Farming for Generations
Holden Farms’ history can be traced back to 1876 when John and Emma Holden moved their family to a small farm on Wall Street on the east side of Northfield, Minnesota.
John and Emma eventually turned the farm over to son William and his wife Mathilda who continued farming at the Wall Street Farm throughout the early 1900s. William and Mathilda’s sons Carroll and Howard later became involved with the farm, with Howard eventually becoming sole owner.
Through the early 1940s, Howard continued his family’s farming tradition in a wide range of farming activities, including crop and dairy farming and turkey production. In 1939 at a Northfield dance, Howard met teacher Evelyn Allen, the daughter of renowned turkey breeders John and Amanda Allen from Radium, Minnesota. Howard and Evelyn were married in 1942.

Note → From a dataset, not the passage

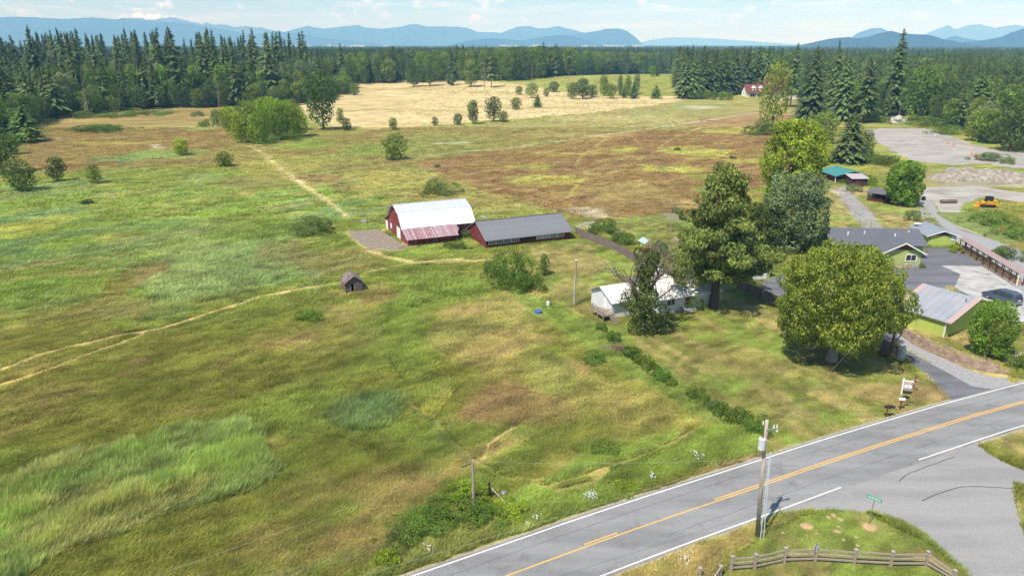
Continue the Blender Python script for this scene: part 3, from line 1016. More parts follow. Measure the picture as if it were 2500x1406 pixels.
def lobes_mesh(name, lobes, n_leaf, size, seed, tips=None, jitter=.55, inner=.18, elong=1.0, shade=.28, up=.25, gaps=False):
    """crown: leaf sprays spread over and just inside many lobes"""
    r = np.random.default_rng(seed)
    L = np.array([[*c, *rad] for c, rad in lobes], float)
    area = (L[:, 3] * L[:, 4] + L[:, 3] * L[:, 5] + L[:, 4] * L[:, 5])
    k = r.choice(len(L), n_leaf, p=area / area.sum())
    d = r.normal(size=(n_leaf, 3))
    d /= np.linalg.norm(d, axis=1, keepdims=True)
    rr = 1 - np.abs(r.normal(0, inner, n_leaf)) + r.normal(0, .05, n_leaf)
    P = L[k, :3] + d * L[k, 3:] * rr[:, None]
    # drop most leaves that fall well inside another lobe
    drop = np.zeros(n_leaf, bool)
    for q in L:
        e = np.linalg.norm((P - q[:3]) / q[3:], axis=1)
        drop |= e < .68
    keepm = ~drop | (r.uniform(size=n_leaf) < .12)
    if gaps:
        ex = P.max(0) - P.min(0)
        Q = (P - P.min(0)) / ex.max() * 9.0
        g_ = .5 * fbm(Q[:, 0] + Q[:, 2] * .9, Q[:, 1] - Q[:, 2] * .7, seed, 3) + .5 * fbm(Q[:, 2] * 1.3 + Q[:, 0] * .4, Q[:, 0] - Q[:, 1] + 7, seed + 5, 3)
        keepm &= (g_ > (.47 if gaps is True else gaps)) | (r.uniform(size=n_leaf) < .22)
    P, d, k = P[keepm], d[keepm], k[keepm]
    N = d / L[k, 3:] * L[k, 3:].mean(1, keepdims=True) + r.normal(0, jitter, P.shape) + np.array([0, 0, up])
    V, Fq = quads_at(P, N, size, r, elong)
    lob = r.uniform(1 - shade, 1 + shade, len(L))
    cv = (lob[k] * r.uniform(.75, 1.25, len(P)))[:, None] * (1 + r.normal(0, .07, (len(P), 3)))
    if tips is not None:
        tn = fbm(P[:, 0] * 14 + P[:, 2] * 9, P[:, 1] * 14 - P[:, 2] * 6, seed + 11, 2)
        out = (d[:, 2] > -.2) & (r.uniform(size=len(P)) < tips[1] * np.clip((tn - .3) * 5, 0, 1.6))
        cv[out] = np.array(tips[0]) * r.uniform(.85, 1.2, (out.sum(), 1))
    return mesh_arrays(name, V, [Fq], np.repeat(cv, 4, 0))


def crown_lobes(seed, n=26, rx=.5, z0=.22, z1=1.0, lobe=.16, round_=1.0):
    """lobe list for a unit tree: height 1, crown half width rx"""
    r = random.Random(seed)
    out = []
    for i in range(n):
        t = (i + .5) / n
        z = z0 + (z1 - z0) * t
        prof = math.sin(math.pi * min(1, max(.08, (t * .86 + .10)))) ** (.6 * round_)
        a = i * 2.399 + r.uniform(-.5, .5)
        rad = rx * prof * math.sqrt(r.uniform(.25, 1.0)) * .82
        s = lobe * r.uniform(.7, 1.3)
        out.append(((rad * math.cos(a), rad * math.sin(a), min(z, z1 - s * .5)), (s * 1.1, s * 1.1, s * .85)))
    return out


def trunk_mesh(seed, r0=.02, top=.75, limbs=5, spread=.25, n=7, z_l0=.25):
    r = random.Random(seed)
    mb = MB()
    p = Vector((0, 0, -.01))
    segs = 4
    for i in range(segs):
        q = Vector((r.uniform(-.012, .012), r.uniform(-.012, .012), top * (i + 1) / segs))
        mb.tube(p, q, r0 * (1 - .8 * i / segs) * (1.35 if i == 0 else 1), r0 * (1 - .8 * (i + 1) / segs), n)
        p = q
    for i in range(limbs):
        z = z_l0 + (top - z_l0) * (i + .3) / limbs
        a = i * 2.4 + r.uniform(-.4, .4)
        L = spread * (1.1 - .5 * i / limbs)
        q = Vector((math.cos(a) * L, math.sin(a) * L, z + L * r.uniform(.5, .9)))
        mb.tube(Vector((0, 0, z)), q, r0 * .42, r0 * .12, 5)
    return mb.mesh("trunk")


def conifer_mesh(seed, whorls=44, rad=.5, per=7, bare=.10, droop=.32, gap=.08, bend=.0, irregular=.25, pieces=6):
    """unit fir crown (height 1, half width 1 before scaling): drooping branches carrying hanging sprays"""
    r = np.random.default_rng(seed)
    P, N, S, Cc = [], [], [], []
    V, Fq, Cv = [], [], []
    ph = r.uniform(0, 6.28)
    for i in range(whorls):
        t = (i + r.uniform(0, .8)) / whorls
        z = bare + (1 - bare) * t
        prof = (1 - t) ** .78 * (1 if t > .12 else .6 + 3.3 * t)
        ring_r = rad * (prof + .02) * (1 + .12 * math.sin(t * 37 + ph))
        nb = max(3, int(per * (.55 + .6 * (1 - t))))
        for j in range(nb):
            if r.uniform() < gap:
                continue
            a = 6.283 * (j + r.uniform(0, 1)) / nb + i * 1.3
            Lh = ring_r * r.uniform(1 - irregular * 1.6, 1 + irregular)
            cx, cy_ = math.cos(a), math.sin(a)
            dz = -droop * Lh * r.uniform(.3, 1.3) * (1 - t * .9) + (.10 * Lh if t > .8 else 0)
            bx = bend * max(0, t - .7)
            shade = r.uniform(.7, 1.3)
            for s in range(pieces):
                f0 = (s + .25) / pieces
                f1 = min(1.12, f0 + 1.75 / pieces)
                wdt = Lh * (.21 * (1 - f0) + .07) + .005
                side = (1 if s % 2 else -1) * r.uniform(.1, .9)
                px, py = -cy_, cx
                x0, y0, z0 = cx * Lh * f0, cy_ * Lh * f0, z + dz * f0 * f0
                x1, y1, z1 = cx * Lh * f1 + px * wdt * side, cy_ * Lh * f1 + py * wdt * side, z + dz * f1 * f1 - .010
                o = len(V)
                tilt = r.uniform(-.6, .6) * wdt * .25
                V += [(x0 + bx, y0, z0 * 1.0 + .006), (x0 * .5 + x1 * .5 + px * wdt * .62 + bx, y0 * .5 + y1 * .5 + py * wdt * .62, (z0 + z1) / 2 - .012 + tilt),
                      (x1 + bx, y1, z1 - .006), (x0 * .5 + x1 * .5 - px * wdt * .62 + bx, y0 * .5 + y1 * .5 - py * wdt * .62, (z0 + z1) / 2 - .012 - tilt)]
                Fq.append((o, o + 1, o + 2, o + 3))
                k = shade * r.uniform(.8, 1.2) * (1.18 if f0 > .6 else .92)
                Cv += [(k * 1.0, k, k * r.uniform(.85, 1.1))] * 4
    o = len(V)
    return mesh_arrays("crown", np.array(V), [np.array(Fq)], np.array(Cv))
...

Our heritage as a farm family is important to us. We try to honor that heritage every day in the way we work and live.” – Barry Holden
By the mid 1940s, Evelyn and Howard had begun to concentrate their efforts on turkey farming. Over the course of the next several years the couple had four sons, each of whom would eventually become involved in the family’s farming activities. Following Howard’s death in 1973, the four sons – John, Kent, Barry and Craig – expanded the turkey operation to include hog production, feed milling and fertilizer production.
Holden Farms grew throughout the 1980s as the four brothers pioneered some of the region’s first contract partner arrangements for hog production. In 1991, John and Craig sold their portions of the company to Kent and Barry, who assumed sole ownership responsibilities of the hog farming operation plus a portion of the turkey production venture.
Under Kent and Barry’s leadership – and with the farm’s focus now exclusively on hog and turkey production – Holden Farms flourished during the 1990s and 2000s. Today, Holden Farms operates three turkey farms, is a part owner in a turkey processing plant, owns 40,000 sows and has nearly 200 contract partners in the region.
But while our growth has been significant, our family’s approach to responsible family farming is the same as it was at the Wall Street Farm in 1876: work hard, remain honest, and value the people, animals and land.